Professor James Mitchell told BBC News that the positive GDP figures can't hide the fact that the UK is currently suffering its longest lasting depression - worse than the Great Depression of the 1920s and 1930s.

The Office for National Statistics revealed on Thursday that GDP had grown one per cent in the third quarter of 2012.

It is the economy's strongest quarterly growth in five years and marks its official exit from a double-dip recession.

But Professor Mitchell fears it is probably only a respite and the UK could well fall back into recession - indeed into an unprecedented 'triple-dip' recession.

The Warwick Business School Professor of Economic Modelling and Forecasting said: "The data does mean that the economy has technically come out of recession, but at least three one-off factors flatter this latest quarterly GDP figure: the Olympics and the second quarter's extra bank holiday and bad weather.

"If we strip out these three one-off factors then underlying growth in the UK remains flat and no higher than two years previously. The level of national income remains depressed below its pre-crisis 2007 level.

"On that basis we remain in the longest lasting 'depression' in living economic memory, including relative to the so-called Great Depression of the 1920s and 1930s.

"The research we have undertaken at Warwick Business School indicates that there is around a one in three chance that economic growth for 2012, as a whole, is positive."

Professor Mitchell feels the recession could leave lasting scars and when the country does recover it could mean that the UK has to adjust to lower GDP growth being the new norm.

"These remain highly uncertain times," said Professor Mitchell, who worked at the National Institute of Economic and Social Research for 12 years. "The economy is still bouncing along the bottom and so one cannot rule out the economy entering into a contraction again.

"We could well get a triple-dip recession, which is unprecedented. Fiscal austerity, higher energy prices, credit constraints and the on-going Euro crisis all present significant downside risks to the UK economy.

"There is also the productivity puzzle; that output per worker remains stubbornly low coming out of this recession, whereas in previous recessions it has bounced back quicker.

"The good news is that more people are employed, but they are producing less, with their real incomes being squeezed. Labour hoarding by firms and more part-time employment are contributing.

"This decline in productivity doesn't bode well for the UK's future economic prospects, since it implies that when people do come back to work they will produce less than they did coming out of previous recessions.

"That is why we are cautious about the prospects for economic growth in 2013. The UK economy is not out of the woods yet.

"Perhaps we will have to adjust to a new economic reality, with growth around 1.5 per cent per annum rather than two to three per cent.
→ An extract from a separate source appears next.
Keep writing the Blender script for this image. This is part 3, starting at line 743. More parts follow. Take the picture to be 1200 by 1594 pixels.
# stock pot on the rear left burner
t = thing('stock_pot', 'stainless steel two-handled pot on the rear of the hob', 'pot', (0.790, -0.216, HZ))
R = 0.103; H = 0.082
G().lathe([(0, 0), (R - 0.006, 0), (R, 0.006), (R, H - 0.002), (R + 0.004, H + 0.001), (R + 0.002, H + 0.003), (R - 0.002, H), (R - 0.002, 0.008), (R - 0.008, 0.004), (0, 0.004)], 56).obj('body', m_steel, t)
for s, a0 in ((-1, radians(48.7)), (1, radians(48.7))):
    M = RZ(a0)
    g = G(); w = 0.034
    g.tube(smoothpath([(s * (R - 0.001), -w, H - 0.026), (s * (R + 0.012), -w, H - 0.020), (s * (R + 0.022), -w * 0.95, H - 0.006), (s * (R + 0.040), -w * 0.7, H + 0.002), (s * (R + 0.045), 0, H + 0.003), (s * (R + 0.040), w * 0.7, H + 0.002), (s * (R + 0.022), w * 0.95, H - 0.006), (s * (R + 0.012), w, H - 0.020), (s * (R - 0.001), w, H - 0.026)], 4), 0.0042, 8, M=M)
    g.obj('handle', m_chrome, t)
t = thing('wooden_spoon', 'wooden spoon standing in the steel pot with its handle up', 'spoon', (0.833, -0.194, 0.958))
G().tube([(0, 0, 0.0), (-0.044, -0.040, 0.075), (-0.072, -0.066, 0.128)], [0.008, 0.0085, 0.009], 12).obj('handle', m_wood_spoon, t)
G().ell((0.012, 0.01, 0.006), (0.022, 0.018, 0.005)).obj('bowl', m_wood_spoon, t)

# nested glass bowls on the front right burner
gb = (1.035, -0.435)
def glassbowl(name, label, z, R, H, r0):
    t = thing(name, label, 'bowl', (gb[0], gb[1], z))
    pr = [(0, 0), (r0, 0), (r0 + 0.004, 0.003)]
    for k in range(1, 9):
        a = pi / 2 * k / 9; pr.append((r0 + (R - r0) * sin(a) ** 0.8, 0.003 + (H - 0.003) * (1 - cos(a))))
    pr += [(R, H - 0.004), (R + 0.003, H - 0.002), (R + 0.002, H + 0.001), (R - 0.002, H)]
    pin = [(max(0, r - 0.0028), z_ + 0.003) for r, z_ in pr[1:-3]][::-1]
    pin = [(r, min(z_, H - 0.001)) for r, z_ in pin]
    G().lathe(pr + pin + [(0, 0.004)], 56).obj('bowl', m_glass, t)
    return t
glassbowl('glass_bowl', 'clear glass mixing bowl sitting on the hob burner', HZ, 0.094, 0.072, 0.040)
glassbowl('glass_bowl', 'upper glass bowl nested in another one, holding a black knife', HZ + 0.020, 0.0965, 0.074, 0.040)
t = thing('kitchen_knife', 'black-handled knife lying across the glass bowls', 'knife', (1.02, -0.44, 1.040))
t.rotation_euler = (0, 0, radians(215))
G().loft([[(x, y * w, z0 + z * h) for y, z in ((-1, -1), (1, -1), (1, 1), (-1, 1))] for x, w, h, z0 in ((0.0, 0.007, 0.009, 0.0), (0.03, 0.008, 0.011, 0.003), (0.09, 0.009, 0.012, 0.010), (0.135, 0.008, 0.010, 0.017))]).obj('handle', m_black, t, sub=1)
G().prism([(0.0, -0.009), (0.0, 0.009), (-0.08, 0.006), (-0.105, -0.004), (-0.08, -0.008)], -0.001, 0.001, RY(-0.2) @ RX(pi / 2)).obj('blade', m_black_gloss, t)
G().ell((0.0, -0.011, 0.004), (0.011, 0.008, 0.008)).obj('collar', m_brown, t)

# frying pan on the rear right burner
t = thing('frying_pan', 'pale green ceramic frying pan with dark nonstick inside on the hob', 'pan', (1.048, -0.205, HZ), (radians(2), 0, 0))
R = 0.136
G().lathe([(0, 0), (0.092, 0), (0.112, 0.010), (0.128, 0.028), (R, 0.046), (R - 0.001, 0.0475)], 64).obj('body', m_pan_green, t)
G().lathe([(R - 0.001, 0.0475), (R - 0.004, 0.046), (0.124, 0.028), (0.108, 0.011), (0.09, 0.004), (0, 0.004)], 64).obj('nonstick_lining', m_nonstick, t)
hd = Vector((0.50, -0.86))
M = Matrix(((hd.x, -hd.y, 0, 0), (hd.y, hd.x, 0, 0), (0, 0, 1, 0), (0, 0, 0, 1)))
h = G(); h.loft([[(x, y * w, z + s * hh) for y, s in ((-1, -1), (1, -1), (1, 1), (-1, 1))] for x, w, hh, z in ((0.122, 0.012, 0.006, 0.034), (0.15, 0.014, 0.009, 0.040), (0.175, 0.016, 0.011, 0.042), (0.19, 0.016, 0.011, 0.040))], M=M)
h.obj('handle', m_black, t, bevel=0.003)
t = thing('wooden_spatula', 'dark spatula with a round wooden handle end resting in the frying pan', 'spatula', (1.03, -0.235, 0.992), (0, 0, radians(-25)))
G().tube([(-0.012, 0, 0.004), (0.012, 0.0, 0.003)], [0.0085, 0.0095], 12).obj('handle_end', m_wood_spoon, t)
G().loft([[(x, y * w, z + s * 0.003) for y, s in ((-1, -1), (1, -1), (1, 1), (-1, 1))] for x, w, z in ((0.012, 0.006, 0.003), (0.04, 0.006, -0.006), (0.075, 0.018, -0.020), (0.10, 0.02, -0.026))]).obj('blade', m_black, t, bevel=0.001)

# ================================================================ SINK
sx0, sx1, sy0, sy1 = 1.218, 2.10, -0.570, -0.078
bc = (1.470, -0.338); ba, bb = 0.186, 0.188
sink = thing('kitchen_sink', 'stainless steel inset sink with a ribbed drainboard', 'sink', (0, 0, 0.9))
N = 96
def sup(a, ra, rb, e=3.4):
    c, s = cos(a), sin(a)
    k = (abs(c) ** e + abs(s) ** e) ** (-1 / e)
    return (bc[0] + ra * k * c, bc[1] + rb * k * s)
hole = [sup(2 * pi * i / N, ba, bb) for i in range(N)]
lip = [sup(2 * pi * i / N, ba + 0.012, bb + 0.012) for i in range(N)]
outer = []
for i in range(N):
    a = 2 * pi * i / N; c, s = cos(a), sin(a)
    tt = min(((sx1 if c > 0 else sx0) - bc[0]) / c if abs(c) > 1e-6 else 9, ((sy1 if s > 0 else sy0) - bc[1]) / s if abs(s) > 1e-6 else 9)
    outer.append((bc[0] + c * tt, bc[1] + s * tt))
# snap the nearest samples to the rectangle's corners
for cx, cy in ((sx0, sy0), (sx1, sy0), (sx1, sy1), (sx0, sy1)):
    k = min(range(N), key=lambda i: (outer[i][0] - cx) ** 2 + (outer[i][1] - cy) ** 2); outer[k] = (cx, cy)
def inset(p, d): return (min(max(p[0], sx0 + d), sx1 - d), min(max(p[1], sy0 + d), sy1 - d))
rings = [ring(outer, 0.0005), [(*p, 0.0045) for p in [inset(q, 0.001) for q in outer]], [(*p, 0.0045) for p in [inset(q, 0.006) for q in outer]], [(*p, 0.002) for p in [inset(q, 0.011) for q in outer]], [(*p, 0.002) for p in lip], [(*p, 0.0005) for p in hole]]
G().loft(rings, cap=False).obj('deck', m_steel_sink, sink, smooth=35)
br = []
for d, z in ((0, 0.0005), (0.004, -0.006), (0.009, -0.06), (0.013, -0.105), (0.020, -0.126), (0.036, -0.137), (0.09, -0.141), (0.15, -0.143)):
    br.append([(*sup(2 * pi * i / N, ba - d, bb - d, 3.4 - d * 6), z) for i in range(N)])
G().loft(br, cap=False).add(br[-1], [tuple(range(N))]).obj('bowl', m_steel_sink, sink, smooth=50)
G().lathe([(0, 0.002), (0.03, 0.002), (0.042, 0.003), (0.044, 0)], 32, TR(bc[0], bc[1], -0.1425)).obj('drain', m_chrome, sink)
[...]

"The recession does raise questions about what economic growth will look like in the future. Historically, GDP has grown about 2.5 per cent each year on average. There is a danger that the current recession has left a permanent scar on the economy, which is being picked up in the lower productivity data. If so, when the UK economy does emerge from recession people may well have to get used to less rapid increases in their standards of living than their parents experienced."